Robert Chasowa murder case hits snag


Justice is set to delay further in a case in which at least 12 people, including Geofrey Doff Bottoman and Peter Petros Tembo, are being accused of murdering Fourth Year Malawi Polytechnic student Robert Chasowa, following Chief Justice Andrew Nyirenda’s decision to recuse himself from the case.

In his ruling delivered in the Supreme Court in Blantyre on Friday, Nyirenda said he arrived at the decision because he chaired the Commission of Inquiry into Chasowa’s death.

The ruling followed an application by Bottoman and Tembo for judicial review of the case after noticing that the issue had stalled for a long time.


Interestingly, the Constitution vests the responsibility of certification of a referral only in the Chief Justice.

“I have no doubt that this far, we can already see the predicament in which I find myself. Having presided over the Commission of Inquiry, I am obviously not suited to preside over the present application. On the other hand, the law, clear as it says, vests the responsibility of certification of a referral only in the Chief Justice,” reads the ruling in part.

It adds: “The recommendations that were made following the Commission of Inquiry are still vivid in the public domain.


“While I could be convinced myself that I would live up to my oath of office to administer justice without fear, favour or prejudice, in accordance with the Constitution and the law, it is less than likely that fair-minded and informed observers, having the facts and the background of the matter, would conclude that I proceeded without a reality of bias.

“Even if I was as impartial as I could be, nevertheless if fair-minded persons would think, in the circumstances, there was a real livelihood of bias, I should give way.”

High Court Judge, Kenyatta Nyirenda, sent the case to the Chief Justice mid last year for certification after Bottoman and Tembo’s lawyer Ambokire Salimu applied for a judicial review following the State’s failure to move the case.

The Commission of Inquiry, which Nyirenda chaired, came up with names of suspects in the case among them Democratic Progressive Party Director of Youth Lewis Ngalande, police officer Stanford Horea, boxing promoter Mike Chitenje, Botoman, Samu Chulu, Stoni John, Frank Julius, Harry Makina, Chikondi Namwera, Issac Osman, Elias Phiri and Petros Phiri.

The inquest found that Chasowa, 25, a critic of the former President Bingu wa Mutharika, was allegedly murdered and did not kill himself as police had earlier indicated.

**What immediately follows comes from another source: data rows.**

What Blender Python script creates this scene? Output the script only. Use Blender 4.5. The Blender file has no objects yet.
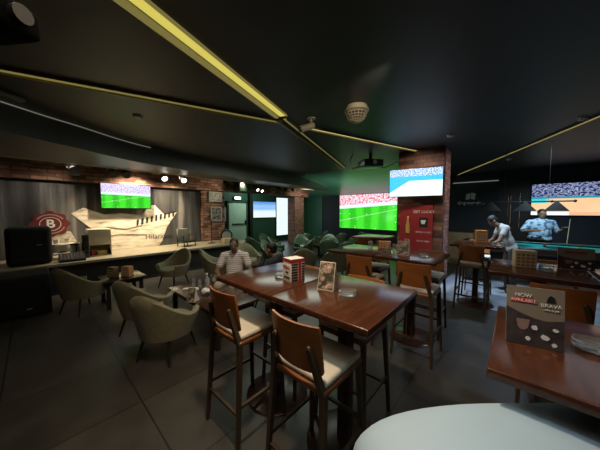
import bpy, bmesh, math, random
from mathutils import Vector, Matrix
random.seed(7)
R = math.radians
sc = bpy.context.scene
col = sc.collection
PI = math.pi

# ------------------------------------------------------------------ materials
MATS = {}
def _nt(name):
    m = bpy.data.materials.new(name); m.use_nodes = True
    return m, m.node_tree, m.node_tree.nodes['Principled BSDF']
def mat(name, c, rough=.5, metal=0, noise=0, nscale=20, spec=.5, coat=0, bump=0, trans=0, sheen=0):
    if name in MATS: return MATS[name]
    m, nt, b = _nt(name)
    b.inputs['Base Color'].default_value = (*c, 1)
    b.inputs['Roughness'].default_value = rough
    b.inputs['Metallic'].default_value = metal
    b.inputs['Specular IOR Level'].default_value = spec
    b.inputs['Coat Weight'].default_value = coat
    b.inputs['Coat Roughness'].default_value = .12
    b.inputs['Transmission Weight'].default_value = trans
    b.inputs['Sheen Weight'].default_value = sheen
    if noise or bump:
        tc = nt.nodes.new('ShaderNodeTexCoord'); n = nt.nodes.new('ShaderNodeTexNoise')
        n.inputs['Scale'].default_value = nscale; n.inputs['Detail'].default_value = 4
        nt.links.new(tc.outputs['Object'], n.inputs['Vector'])
        if noise:
            r = nt.nodes.new('ShaderNodeValToRGB')
            r.color_ramp.elements[0].position = .3; r.color_ramp.elements[1].position = .7
            r.color_ramp.elements[0].color = (*[x*(1-noise) for x in c], 1)
            r.color_ramp.elements[1].color = (*[min(1, x*(1+noise)) for x in c], 1)
            nt.links.new(n.outputs['Fac'], r.inputs['Fac']); nt.links.new(r.outputs['Color'], b.inputs['Base Color'])
        if bump:
            bp = nt.nodes.new('ShaderNodeBump'); bp.inputs['Strength'].default_value = bump; bp.inputs['Distance'].default_value = .01
            nt.links.new(n.outputs['Fac'], bp.inputs['Height']); nt.links.new(bp.outputs['Normal'], b.inputs['Normal'])
    MATS[name] = m
    return m
def wood(name, c1, c2, rough=.25, sc_=(1.5, 14, 14), coat=.4):
    m, nt, b = _nt(name)
    tc = nt.nodes.new('ShaderNodeTexCoord'); mp = nt.nodes.new('ShaderNodeMapping')
    mp.inputs['Scale'].default_value = sc_
    n = nt.nodes.new('ShaderNodeTexNoise'); n.inputs['Scale'].default_value = 3; n.inputs['Detail'].default_value = 6; n.inputs['Distortion'].default_value = .6
    r = nt.nodes.new('ShaderNodeValToRGB')
    r.color_ramp.elements[0].position = .3; r.color_ramp.elements[1].position = .72
    r.color_ramp.elements[0].color = (*c1, 1); r.color_ramp.elements[1].color = (*c2, 1)
    L = nt.links.new
    L(tc.outputs['Object'], mp.inputs['Vector']); L(mp.outputs['Vector'], n.inputs['Vector'])
    L(n.outputs['Fac'], r.inputs['Fac']); L(r.outputs['Color'], b.inputs['Base Color'])
    b.inputs['Roughness'].default_value = rough; b.inputs['Coat Weight'].default_value = coat; b.inputs['Coat Roughness'].default_value = .12; b.inputs['Specular IOR Level'].default_value = .4
    MATS[name] = m
    return m
def emit(name, c, s):
    if name in MATS: return MATS[name]
    m, nt, b = _nt(name)
    b.inputs['Base Color'].default_value = (0, 0, 0, 1)
    b.inputs['Emission Color'].default_value = (*c, 1); b.inputs['Emission Strength'].default_value = s
    MATS[name] = m
    return m
def brick(name, c1, c2, mortar, bw, bh, mort=.012, swap=False, rough=.8, bump=.6, offset=.5):
    """bricks in metres; swap=True for faces in the YZ plane"""
    m, nt, b = _nt(name)
    L = nt.links.new
    tc = nt.nodes.new('ShaderNodeTexCoord'); sp = nt.nodes.new('ShaderNodeSeparateXYZ'); cb = nt.nodes.new('ShaderNodeCombineXYZ')
    L(tc.outputs['Object'], sp.inputs[0])
    L(sp.outputs['Y' if swap else 'X'], cb.inputs['X']); L(sp.outputs['Z'], cb.inputs['Y'])
    t = nt.nodes.new('ShaderNodeTexBrick')
    t.inputs['Color1'].default_value = (*c1, 1); t.inputs['Color2'].default_value = (*c2, 1); t.inputs['Mortar'].default_value = (*mortar, 1)
    t.inputs['Scale'].default_value = 1; t.inputs['Brick Width'].default_value = bw; t.inputs['Row Height'].default_value = bh
    t.inputs['Mortar Size'].default_value = mort; t.inputs['Mortar Smooth'].default_value = .3; t.offset = offset
    L(cb.outputs[0], t.inputs['Vector'])
    n = nt.nodes.new('ShaderNodeTexNoise'); n.inputs['Scale'].default_value = 6; n.inputs['Detail'].default_value = 3
    L(tc.outputs['Object'], n.inputs['Vector'])
    mx = nt.nodes.new('ShaderNodeMix'); mx.data_type = 'RGBA'; mx.blend_type = 'MULTIPLY'; mx.inputs['Factor'].default_value = .6
    rr = nt.nodes.new('ShaderNodeValToRGB'); rr.color_ramp.elements[0].position = .3; rr.color_ramp.elements[1].position = .7
    rr.color_ramp.elements[0].color = (.35, .35, .35, 1); rr.color_ramp.elements[1].color = (1.3, 1.3, 1.3, 1)
    L(n.outputs['Fac'], rr.inputs['Fac'])
    L(t.outputs['Color'], mx.inputs['A']); L(rr.outputs['Color'], mx.inputs['B']); L(mx.outputs['Result'], b.inputs['Base Color'])
    bp = nt.nodes.new('ShaderNodeBump'); bp.inputs['Strength'].default_value = bump; bp.inputs['Distance'].default_value = .01; bp.invert = True
    L(t.outputs['Fac'], bp.inputs['Height']); L(bp.outputs['Normal'], b.inputs['Normal'])
    b.inputs['Roughness'].default_value = rough
    MATS[name] = m
    return m

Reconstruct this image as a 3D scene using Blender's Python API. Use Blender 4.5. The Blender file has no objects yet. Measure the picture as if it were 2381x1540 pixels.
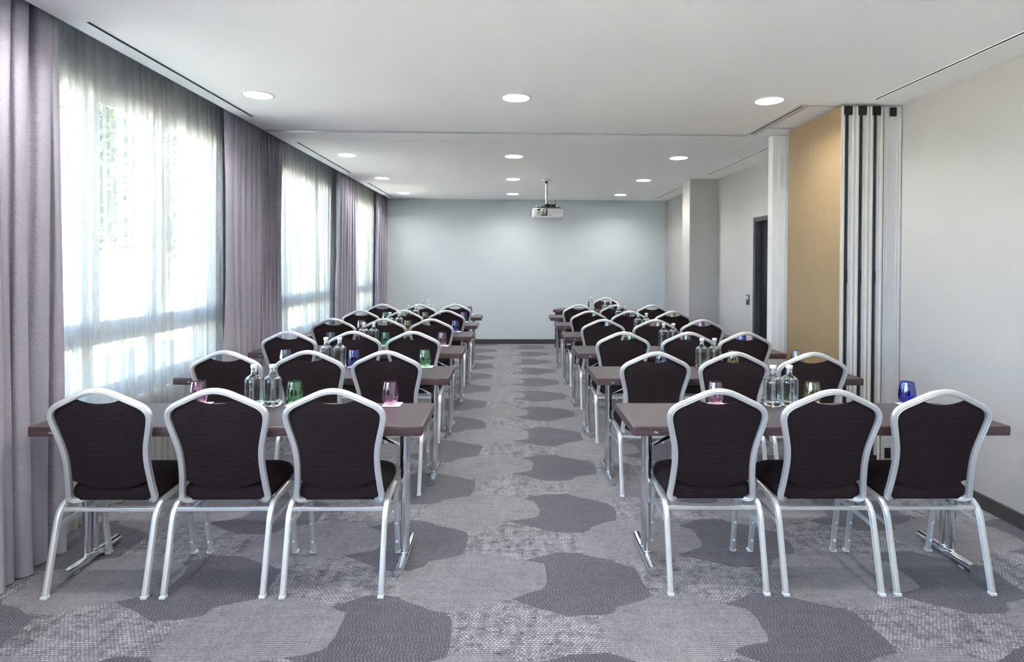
import bpy, bmesh, math, random
from mathutils import Vector, Matrix
PI = math.pi
rnd = random.Random(7)
S = bpy.context.scene
C = S.collection

# ------------------------------------------------------------------ camera
W_PX, H_PX = 2381.0, 1540.0
F_PX, CX, CY = 1372.2, 1215.67, 628.93
PITCH, YAW, ROLL, CAM_H = -0.0100, -0.0215, 0.0052, 1.494
fw = Vector((-math.sin(YAW) * math.cos(PITCH), math.cos(YAW) * math.cos(PITCH), math.sin(PITCH)))
rt = Vector((math.cos(YAW), math.sin(YAW), 0))
up = rt.cross(fw)
r2 = rt * math.cos(ROLL) + up * math.sin(ROLL)
u2 = -rt * math.sin(ROLL) + up * math.cos(ROLL)
cd = bpy.data.cameras.new('camera')
cam = bpy.data.objects.new('camera', cd)
C.objects.link(cam)
cd.sensor_fit = 'HORIZONTAL'
cd.sensor_width = 36.0
cd.lens = F_PX / W_PX * 36.0
cd.shift_x = (W_PX / 2 - CX) / W_PX
cd.shift_y = (CY - H_PX / 2) / W_PX
cd.clip_start = 0.05
cd.clip_end = 300
m = Matrix((r2, u2, -fw)).transposed().to_4x4()
m.translation = Vector((0, 0, CAM_H))
cam.matrix_world = m
S.camera = cam

# ------------------------------------------------------------------ light and colour
S.view_settings.view_transform = 'Standard'
S.view_settings.look = 'None'
S.view_settings.gamma = 1.0
S.view_settings.use_curve_mapping = False
S.view_settings.exposure = 1.40
S.cycles.max_bounces = 18
S.cycles.diffuse_bounces = 6
S.cycles.transparent_max_bounces = 24
S.cycles.transmission_bounces = 16
S.cycles.glossy_bounces = 5
S.cycles.sample_clamp_indirect = 0.0
S.cycles.blur_glossy = 0.6
SKY_STRENGTH = 21.0
SUN_STRENGTH = 60.0
LAMP_POWER = 9.5
w = bpy.data.worlds.new('sky')
S.world = w
w.use_nodes = True
nt = w.node_tree
sky = nt.nodes.new('ShaderNodeTexSky')
sky.sky_type = 'HOSEK_WILKIE'
sky.sun_direction = Vector((0.62, 0.25, 0.75)).normalized()
sky.turbidity = 3.0
sky.ground_albedo = 0.5
bg = nt.nodes['Background']
nt.links.new(sky.outputs[0], bg.inputs[0])
bg.inputs[1].default_value = SKY_STRENGTH
sd = bpy.data.lights.new('sun', 'SUN')
sd.energy = SUN_STRENGTH
sd.angle = 0.02
sd.color = (1.0, 0.94, 0.84)
sun = bpy.data.objects.new('sun', sd)
C.objects.link(sun)
sun.rotation_euler = Vector((0.62, 0.25, 0.75)).to_track_quat('Z', 'Y').to_euler()

# ------------------------------------------------------------------ room numbers
CEIL = 2.7075
FAR = 11.085
XR = 2.927
XCE = -2.257           # edge of the ceiling at the curtain recess
XW = -2.50             # inner face of the window wall
REAR = -5.6
WINDOWS = [(-5.2, -2.1), (-1.4, 1.95), (2.72, 4.98), (6.12, 8.0), (8.78, 10.55)]

# ------------------------------------------------------------------ helpers
def tag(o, label=None, cat=None, group=None, kind=None):
    if label: o['label'] = label
    if cat: o['category'] = cat
    if group: o['group'] = group
    if kind: o['kind'] = kind
    return o

def empty(name, loc=(0, 0, 0), rz=0.0):
    o = bpy.data.objects.new(name, None)
    C.objects.link(o)
    o.location = loc
    o.rotation_euler = (0, 0, rz)
    o.empty_display_size = 0.1
    return o

def obj(name, bm, mat=None, parent=None, smooth=None):
    me = bpy.data.meshes.new(name)
    bmesh.ops.recalc_face_normals(bm, faces=bm.faces) if not bm.get('keep') else None
    bm['bm'].to_mesh(me) if isinstance(bm, dict) else bm.to_mesh(me)
    return finish(name, me, mat, parent, smooth)

def finish(name, me, mat, parent, smooth):
    if mat: me.materials.append(mat)
    if smooth:
        me.polygons.foreach_set('use_smooth', [True] * len(me.polygons))
        if smooth < 3: me.set_sharp_from_angle(angle=smooth)
    o = bpy.data.objects.new(name, me)
    C.objects.link(o)
    if parent: o.parent = parent
    return o

def mk(name, bm, mat=None, parent=None, smooth=None, recalc=True):
    if recalc: bmesh.ops.recalc_face_normals(bm, faces=bm.faces)
    me = bpy.data.meshes.new(name)
    bm.to_mesh(me)
    bm.free()
    return finish(name, me, mat, parent, smooth)

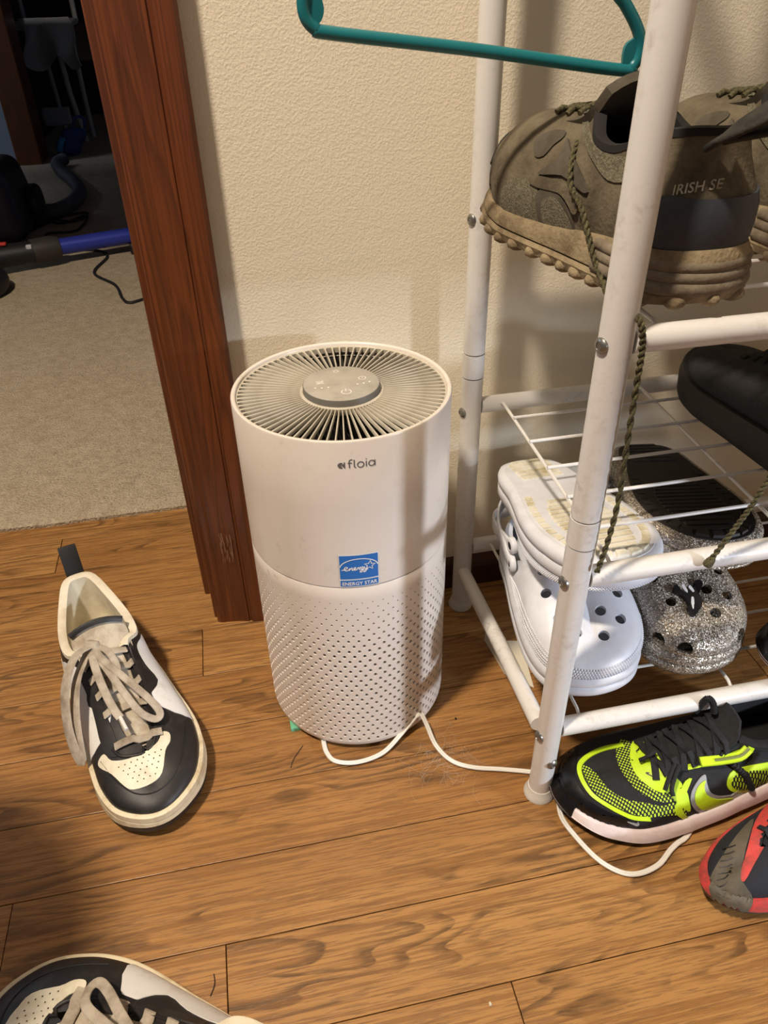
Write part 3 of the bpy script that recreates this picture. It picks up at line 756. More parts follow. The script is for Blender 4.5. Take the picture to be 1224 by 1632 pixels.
    Ls.put('knot', tube([K+V((-.006, -.004, -.006)), K+V((-.002, -.002, .000)), K+V((.003, .003, .001)), K+V((.008, .006, -.007))], [.004, .0062, .0062, .004], 10, sy=.8), LACE, root)
    lp = [K, (.128, -.028, .101), (.150, -.044, .088), (.172, -.052, .064), (.190, -.053, .046), (.200, -.0500, .039), (.191, -.048, .049), (.170, -.043, .069), (.145, -.033, .086), (.118, -.014, .096)]
    if not full: lp = [(x-(x-.116)*.25, y-.0, z+.004) for x, y, z in [tuple(q) for q in lp]]
    Ls.put('lace', ribbon(spline(lp, 44), .0135, .0018, ups=[(.25, -.75, .6)]*44), LACE, root)
    l2 = [K, (.140, -.004, .096), (.168, .010, .088), (.192, .024, .075), (.206, .029, .067), (.210, .023, .0655), (.202, .012, .074), (.180, .004, .085), (.152, -.003, .092), (.122, -.010, .097)]
    Ls.put('lace', ribbon(spline(l2, 44), .0072, .0018, up=(.3, .0, 1)), LACE, root)
    l3 = [K, (.140, -.013, .095), (.168, -.012, .086), (.190, -.009, .078), (.200, -.006, .074)]
    Ls.put('lace', ribbon(spline(l3, 24), .0078, .0018), LACE, root)
    l4 = [K, (.130, .002, .097), (.148, .006, .090), (.160, .002, .086)]
    Ls.put('lace', ribbon(spline(l4, 16), .007, .0018), LACE, root)
    Ls.put('aglet', tube([(.199, -.006, .0745), (.214, -.004, .071)], .0019, 10), mat('clear_aglet', (226, 222, 214), .25), root)
    return Ls
sA = thing('sneaker', (0, 0, 0), 'black and white lace-up sneaker in front of the doorway, whole in view', 'shoe', 'pair of black and white sneakers')
sneaker(sA, False); place(sA, (-.214636, .7030965), (-.214636+.2955, .7030965-.955))
sB = thing('sneaker', (0, 0, 0), 'black and white lace-up sneaker cut off by the bottom edge of the picture', 'shoe', 'pair of black and white sneakers')
sneaker(sB, True, False); place(sB, (.0030, .1500), (.0030-.866, .1500+.5))

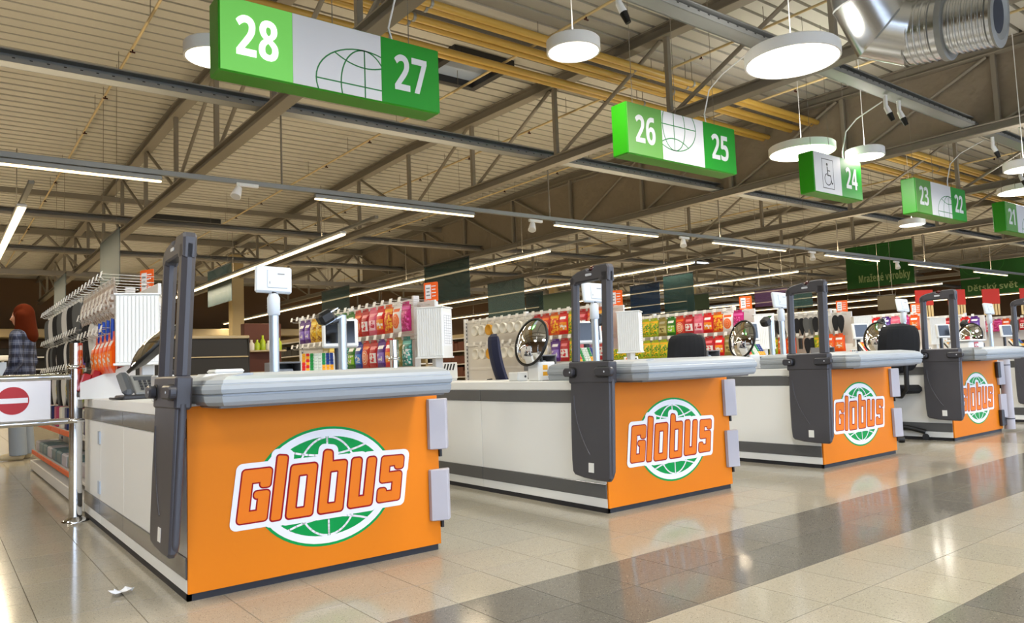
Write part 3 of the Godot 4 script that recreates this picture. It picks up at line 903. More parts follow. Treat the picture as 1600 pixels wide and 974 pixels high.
func emblem(parent: Node) -> void:
	var x := Transform3D(Basis.IDENTITY, Vector3(0, 0, 0.0))
	var lean := 0.135
	var G := poly([.180,.262,.298,.262,.298,.380,.236,.380,.236,.352,.254,.352,.254,.304,.222,.304,.222,.416,.256,.416,.256,.394,.298,.394,.298,.468,.180,.468], lean, .255)
	var L := poly([.316,.256,.356,.256,.358,.508,.316,.514], lean, .255)
	var O := poly([.380,.254,.491,.254,.491,.466,.380,.466], lean, .255)
	var Bb := poly([.518,.254,.627,.254,.627,.464,.560,.464,.554,.510,.518,.516], lean, .255)
	var U := poly([.653,.258,.765,.258,.768,.463,.727,.463,.725,.300,.697,.300,.697,.467,.653,.467], lean, .255)
	var S := poly([.791,.262,.904,.262,.904,.387,.838,.387,.838,.417,.866,.417,.866,.400,.908,.400,.908,.457,.797,.460,.797,.346,.861,.346,.861,.305,.832,.305,.832,.321,.791,.321], lean, .255)
	var oh := poly([.421,.296,.448,.296,.448,.418,.421,.418], lean, .255)
	var bh := poly([.560,.296,.585,.296,.585,.418,.560,.418], lean, .255)
	var outer := [G, L, O, Bb, U, S]
	var whole := poly([.172,.24,.92,.24,.93,.478,.30,.478,.18,.485], lean, .255)
	var t := 0.0007
	part("emblem_ring", B.new().flat(ellipse(.566, .365, .318, .250, 56), t, x), M.logo_green, parent)
	part("emblem_disc", B.new().flat(ellipse(.566, .365, .306, .239, 56), t * 2, x), M.logo_white, parent)
	part("emblem_globe", B.new().flat(ellipse(.566, .365, .276, .208, 56), t * 3, x), M.logo_green, parent)
	var ln := B.new()
	for s: float in [-1.0, 1.0]:
		var par := []
		for i in 15:
			var u := -0.72 + 1.44 * i / 14.0
			par.append(Vector2(.566 + .276 * u, .365 + s * (.130 + 0.075 * u * u)))
		strip(ln, par, 0.0085, t * 4, x)
	for m: float in [-0.52, 0.0, 0.52]:
		var pts := []
		for i in 25:
			var a := -PI / 2 * 0.96 + PI * 0.96 * i / 24.0
			pts.append(Vector2(.566 + .276 * m * cos(a), .365 + .206 * sin(a)))
		strip(ln, pts, 0.0085, t * 4 + 0.0002, x)
	part("emblem_lines", ln, M.logo_white, parent)
	var wb := B.new()
	var rd := B.new()
	var og := B.new()
	for i in 6:
		wb.flat(grown(outer[i], 0.027), t * 5 + i * 0.00003, x)
		rd.flat(grown(softened(outer[i], 0.012 if i != 1 else 0.008), 0.006 if i in [0, 5] else 0.0072), t * 6, x)
		og.flat(softened(outer[i], 0.012 if i != 1 else 0.008), t * 7, x)
	wb.flat(grown(poly([.19,.262,.90,.262,.90,.46,.19,.46], lean, .255), 0.012), t * 4.9, x)
	for q in [oh, bh]:
		part("letter_hole", B.new().flat(q, t * 9, x), M.logo_white, parent)
		rd.flat(grown(q, 0.0068), t * 8, x)
	part("letter_ground", wb, M.logo_white, parent)
	part("letter_outline", rd, M.logo_red, parent)
	part("letters", og, M.logo_orange, parent)


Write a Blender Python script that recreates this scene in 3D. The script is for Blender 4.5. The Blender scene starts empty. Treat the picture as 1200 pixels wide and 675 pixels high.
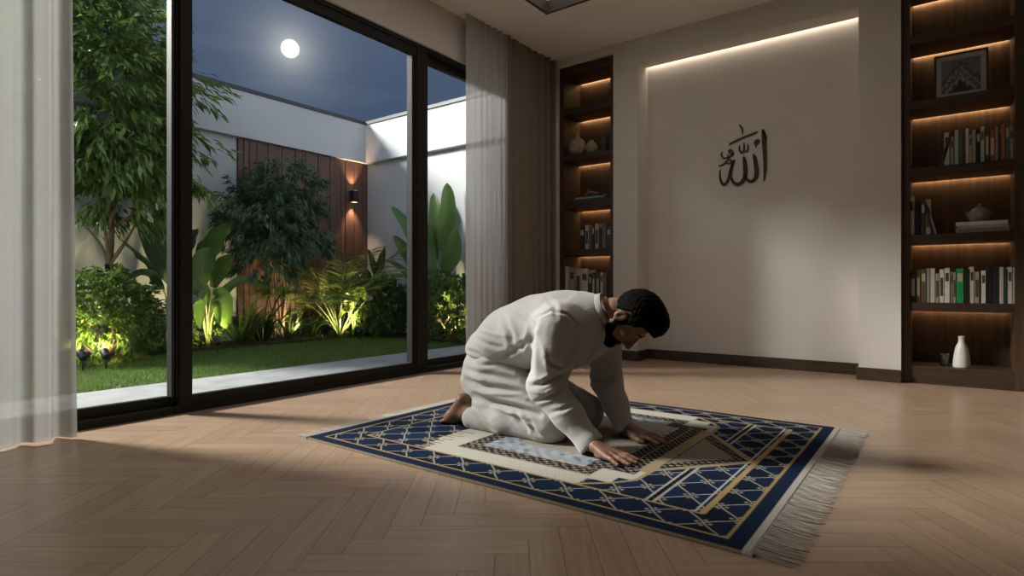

Chasowa’s body was found in a pool of blood at the Malawi Polytechnic campus in 2011.

When contacted yesterday to comment on the turn of events in the case, Malawi Law Society president, John Suzi Banda, asked for more time to consult his colleagues on the matter. But when called again just before going to press, Banda did not pick our calls.

Meanwhile, Chancellor College constitutional lawyer Edge Kanyongolo described the situation as a technical matter requiring a serious look into the law before commenting.

But Blantyre-based lawyer Justin Dzonzi said the situation shows that framers of the Constitution did not anticipate that the Chief Justice at some point could find himself in such a situation.

He said proper drafting of the law should have taken care of the situation by putting in the necessary provision.

“Under administrative law, if a person without mandate makes a decision, we say whatever decision is made is null and void. So, it is possible for someone to bring a judicial review challenging the exercise of those powers by a person who is not entitled to exercise those powers,” said Dzonzi.